The primary impact of CVE-2026-34069 is a Denial of Service affecting the core consensus functionality of a Nimiq node. A successful attack isolates the node from the network, preventing it from validating transactions, participating in elections, or synchronizing future blocks. The vulnerability carries a CVSS v3.1 base score of 5.3, reflecting the low complexity and lack of required privileges.

The CVSS vector evaluates to CVSS:3.1/AV:N/AC:L/PR:N/UI:N/S:U/C:N/I:N/A:L. While the availability impact is classified as low under standard CVSS metrics, the operational consequence for a consensus-driven blockchain network is notable. Removing nodes from the network reduces overall decentralization and disrupts the operations of affected node operators.

The vulnerability does not compromise data confidentiality or integrity. The attacker cannot extract private keys, manipulate account balances, or execute arbitrary code. The memory safety guarantees of Rust confine the panic to thread termination, preventing memory corruption or exploitable state variations.

The EPSS score for this vulnerability has not yet matured, given its recent disclosure. However, the simplicity of the attack vector and the availability of proof-of-concept tests in the public repository increase the likelihood of widespread probing. Automated scanners can trivially replicate the required P2P messaging sequence.

The official remediation for CVE-2026-34069 requires updating the Nimiq Albatross client to version 1.3.0 or later. The patch eliminates the reachable assertion by implementing robust type checking prior to data processing. Node operators must restart their services after applying the update to ensure the patched consensus logic executes.

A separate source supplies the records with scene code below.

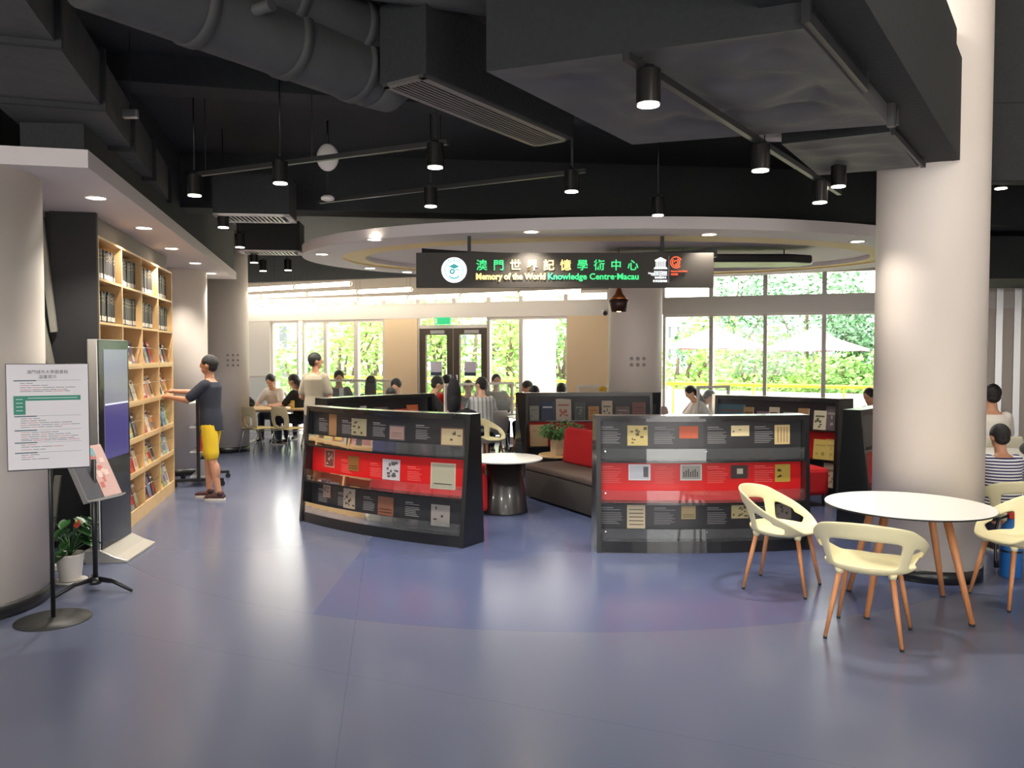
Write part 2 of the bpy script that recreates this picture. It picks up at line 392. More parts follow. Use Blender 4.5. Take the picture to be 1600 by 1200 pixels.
mb = MB(); ering(mb, 3.26, 1.74, 3.26, 1.74, 3.0, 3.05); ering(mb, 3.26, 1.74, .02, .02, 3.05); structure(mb.build('ceiling_oval_inner', m_soffit))
for px, py, lb in ((585, 374, 'recessed downlight in the oval ceiling ring, front edge above the sign\'s emblem end'), (830, 362, 'recessed downlight at the front of the oval ceiling ring, directly above the lit sign lettering'),
                   (1108, 366, 'recessed downlight in the oval ring just past the sign\'s temple logo'), (1340, 377, 'recessed downlight in the oval ring nearest the large right pillar'),
                   (503, 397, 'recessed downlight at the far left tip of the oval ceiling ring'), (578, 419, 'recessed downlight at the back of the oval ring near the tube lights'), (636, 425, 'recessed downlight at the back of the oval ring just beside the black sign')):
    downlight(px, py, 2.999, lb)

# ================= CEILING SERVICES =================
def along(p, n, s, z): return None
def slab_e(mb, P, w_, l_, z0, z1, mi=0, dirv=e):
    # box starting at P running along dirv with width w_ to its right
    r = Vector((dirv.y, -dirv.x, 0)); P = Vector((P[0], P[1], 0))
    q = [P, P + r * w_, P + r * w_ + dirv * l_, P + dirv * l_]
    mb.prism([(a.x, a.y) for a in reversed(q)], z0, z1, mi)
    return mb
def zp(px, py, z):
    dd = ray(px, py); t_ = (z - CH) / dd[2]; return Vector((dd[0] * t_, dd[1] * t_, 0))
# big insulated duct at the upper right, two sections
m_ins = mat('wrapped_insulation', (86, 86, 87), .6, bump=.9, scale=3.2, var=.22)
def duct_quad(Q, z0, z1, amp=.02, seed=1):
    # Q: near-right, far-right, far-left, near-left corners of the underside
    from mathutils import noise
    nu, nv = 30, 30; mb = MB(); vs = []; fs = []
    NR, FR, FL, NL = Q
    def P(u, v, z): q = NR.lerp(FR, u).lerp(NL.lerp(FL, u), v); return Vector((q.x, q.y, z))
    cen = P(.5, .5, z0)
    faces = [lambda u, v: P(u, v, z0), lambda u, v: P(u, 0, z0 + (z1 - z0) * v), lambda u, v: P(u, 1, z0 + (z1 - z0) * v), lambda u, v: P(0, u, z0 + (z1 - z0) * v), lambda u, v: P(1, u, z0 + (z1 - z0) * v)]
    for k, fn in enumerate(faces):
        b0 = len(vs)
        for i in range(nu + 1):
            for j in range(nv + 1):
                q = fn(i / nu, j / nv)
                if k == 0:
                    nn = abs(noise.noise(Vector((q.x * 1.6, q.y * 3.4, seed)))) * amp * 1.6 + noise.noise(q * 5) * amp * .5
                    ed = min(1, min(i, nu - i, j, nv - j) / 4); q = q + Vector((0, 0, nn * ed))
                vs.append(q)
        for i in range(nu):
            for j in range(nv):
                a = b0 + i * (nv + 1) + j; fs.append((a, a + 1, a + nv + 2, a + nv + 1))
    mb.add(vs, fs, 0, True); k3 = nu * nv; mb.m[3 * k3:4 * k3] = [1] * k3; mb.add([P(0, 0, z1), P(1, 0, z1), P(1, 1, z1), P(0, 1, z1)], [(0, 1, 2, 3)])  # near end face coloured black to stand in for shade
    return mb
inpar = kid
Qm = [zp(1255, 45, 3.09), zp(1388, 195, 3.09), zp(988, 226, 3.09), zp(760, 112, 3.09)]
Qe = [zp(1390, 206, 3.15), zp(1435, 261, 3.15), zp(1279, 274, 3.15), zp(1221, 225, 3.15)]
dk = empty('insulated_air_duct', (Qm[1].x, Qm[1].y, 3.09), 0, label='large black wrapped square air duct ending at the big white pillar', cat='air duct')
bpy.context.view_layer.update()
inpar(duct_quad(Qm, 3.09, 3.62, .07, 1), 'duct_main_section', [m_ins, m_black], dk)
inpar(duct_quad(Qe, 3.15, 3.55, .03, 2), 'duct_end_section', [m_ins, m_black], dk)
ux = (Qm[1] - Qm[0]).normalized(); uy = Vector((ux.y, -ux.x, 0))
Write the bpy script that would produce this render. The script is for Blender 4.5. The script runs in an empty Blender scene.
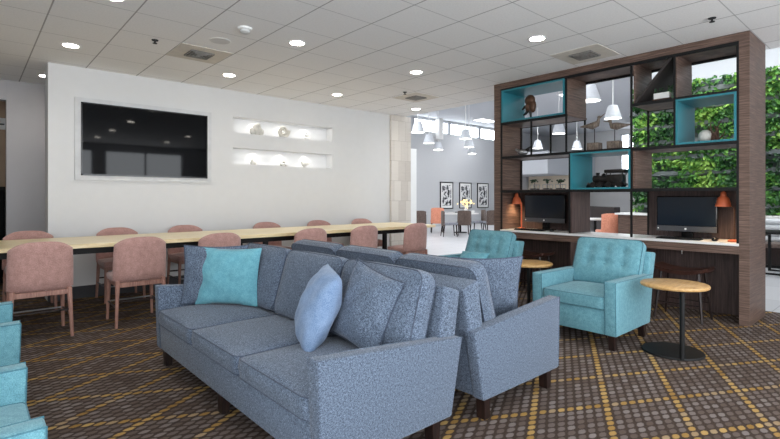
import bpy, bmesh, math, random
from mathutils import Vector, Matrix
random.seed(7)
SC = bpy.context.scene
COL = SC.collection
PI = math.pi

# ------------------------------------------------------------------ materials
def lin(c):
    def f(v):
        v /= 255.0
        return v / 12.92 if v <= 0.04045 else ((v + 0.055) / 1.055) ** 2.4
    return (f(c[0]), f(c[1]), f(c[2]), 1.0)

class NT:
    """small helper around a node tree"""
    def __init__(s, name):
        s.m = bpy.data.materials.new(name); s.m.use_nodes = True
        s.t = s.m.node_tree; s.n = s.t.nodes; s.l = s.t.links
        s.bsdf = s.n['Principled BSDF']; s.out = s.n['Material Output']
    def node(s, typ, **kw):
        n = s.n.new(typ)
        for k, v in kw.items(): setattr(n, k, v)
        return n
    def put(s, v, sock):
        if hasattr(v, 'is_linked') or hasattr(v, 'links'): s.l.new(v, sock)
        else: sock.default_value = v
    def math(s, op, a, b=0.0, c=None):
        n = s.node('ShaderNodeMath', operation=op)
        s.put(a, n.inputs[0]); s.put(b, n.inputs[1])
        if c is not None: s.put(c, n.inputs[2])
        return n.outputs[0]
    def mix(s, f, a, b):
        n = s.node('ShaderNodeMix', data_type='RGBA')
        s.put(f, n.inputs[0]); s.put(a, n.inputs[6]); s.put(b, n.inputs[7])
        return n.outputs[2]
    def coord(s, scale=(1, 1, 1), kind='Object'):
        tc = s.node('ShaderNodeTexCoord'); mp = s.node('ShaderNodeMapping')
        mp.inputs['Scale'].default_value = scale
        s.l.new(tc.outputs[kind], mp.inputs['Vector']); return mp.outputs[0]
    def noise(s, vec, scale=5, detail=3, rough=0.5):
        n = s.node('ShaderNodeTexNoise'); s.l.new(vec, n.inputs['Vector'])
        n.inputs['Scale'].default_value = scale; n.inputs['Detail'].default_value = detail
        n.inputs['Roughness'].default_value = rough
        return n.outputs[0]
    def ramp(s, f, stops):
        r = s.node('ShaderNodeValToRGB'); s.l.new(f, r.inputs[0])
        e = r.color_ramp.elements
        while len(e) < len(stops): e.new(0.5)
        for i, (p, c) in enumerate(stops): e[i].position = p; e[i].color = c
        return r.outputs[0]
    def bump(s, h, strength=0.3, dist=0.002):
        b = s.node('ShaderNodeBump'); b.inputs['Strength'].default_value = strength
        b.inputs['Distance'].default_value = dist
        s.l.new(h, b.inputs['Height']); s.l.new(b.outputs[0], s.bsdf.inputs['Normal'])
    def base(s, c): s.put(c, s.bsdf.inputs['Base Color'])
    def setp(s, rough=0.5, metal=0.0, spec=None, sheen=0.0):
        s.bsdf.inputs['Roughness'].default_value = rough
        s.bsdf.inputs['Metallic'].default_value = metal
        if spec is not None: s.bsdf.inputs['Specular IOR Level'].default_value = spec
        if sheen: s.bsdf.inputs['Sheen Weight'].default_value = sheen
        return s.m

def plain(name, c, rough=0.5, metal=0.0, spec=None, var=0.06, scale=9):
    t = NT(name); v = t.coord()
    n = t.noise(v, scale, 3)
    c0 = lin(c); a = tuple(x * (1 - var) for x in c0[:3]) + (1,); b = tuple(min(1, x * (1 + var)) for x in c0[:3]) + (1,)
    t.base(t.ramp(n, [(0.3, a), (0.7, b)]))
    return t.setp(rough, metal, spec)

def fabric(name, dark, mid, light, s1=230, s2=60, bump=0.35, sheen=0.15, rough=0.9):
    t = NT(name); v = t.coord()
    a = t.noise(v, s1, 2, 0.7); b = t.noise(t.coord((1, 1, 1)), s2, 3, 0.6)
    f = t.math('ADD', t.math('MULTIPLY', a, 0.68), t.math('MULTIPLY', b, 0.32))
    t.base(t.ramp(f, [(0.38, lin(dark)), (0.5, lin(mid)), (0.63, lin(light))]))
    t.bump(a, bump, 0.003)
    return t.setp(rough, 0, 0.25, sheen)

def wood(name, dark, mid, light, scale=(1, 1, 14), n=7, rough=0.45, bump=0.05):
    t = NT(name); v = t.coord(scale)
    a = t.noise(v, n, 5, 0.62); b = t.noise(t.coord(tuple(x * 5 for x in scale)), n, 3, 0.7)
    f = t.math('ADD', t.math('MULTIPLY', a, 0.7), t.math('MULTIPLY', b, 0.3))
    t.base(t.ramp(f, [(0.36, lin(dark)), (0.5, lin(mid)), (0.64, lin(light))]))
    t.bump(a, bump, 0.001)
    return t.setp(rough, 0, 0.4)

def emit(name, c, strength):
    t = NT(name)
    t.bsdf.inputs['Base Color'].default_value = lin(c)
    t.bsdf.inputs['Emission Color'].default_value = lin(c)
    t.bsdf.inputs['Emission Strength'].default_value = strength
    return t.setp(0.5)

def glass(name, tint=(255, 255, 255), refl=0.08):
    t = NT(name)
    tr = t.node('ShaderNodeBsdfTransparent'); tr.inputs[0].default_value = lin(tint)
    gl = t.node('ShaderNodeBsdfGlossy'); gl.inputs['Roughness'].default_value = 0.02
    mx = t.node('ShaderNodeMixShader'); mx.inputs[0].default_value = refl
    t.l.new(tr.outputs[0], mx.inputs[1]); t.l.new(gl.outputs[0], mx.inputs[2])
    t.l.new(mx.outputs[0], t.out.inputs['Surface'])
    return t.m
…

There are no viable configuration-level workarounds for this vulnerability. The flawed logic resides within the core P2P messaging handler, which cannot be disabled without completely severing the node's ability to synchronize with the network. Network-level mitigation via firewalls is impractical, as filtering P2P traffic generally disrupts standard blockchain operations.

Security teams managing Rust applications should review this vulnerability as a case study in unsafe error handling. Developers must audit codebases for instances where .unwrap(), .expect(), or unreachable!() are called on results derived from untrusted network input. Proper error propagation utilizing the ? operator or explicit match blocks prevents application crashes and improves overall resilience.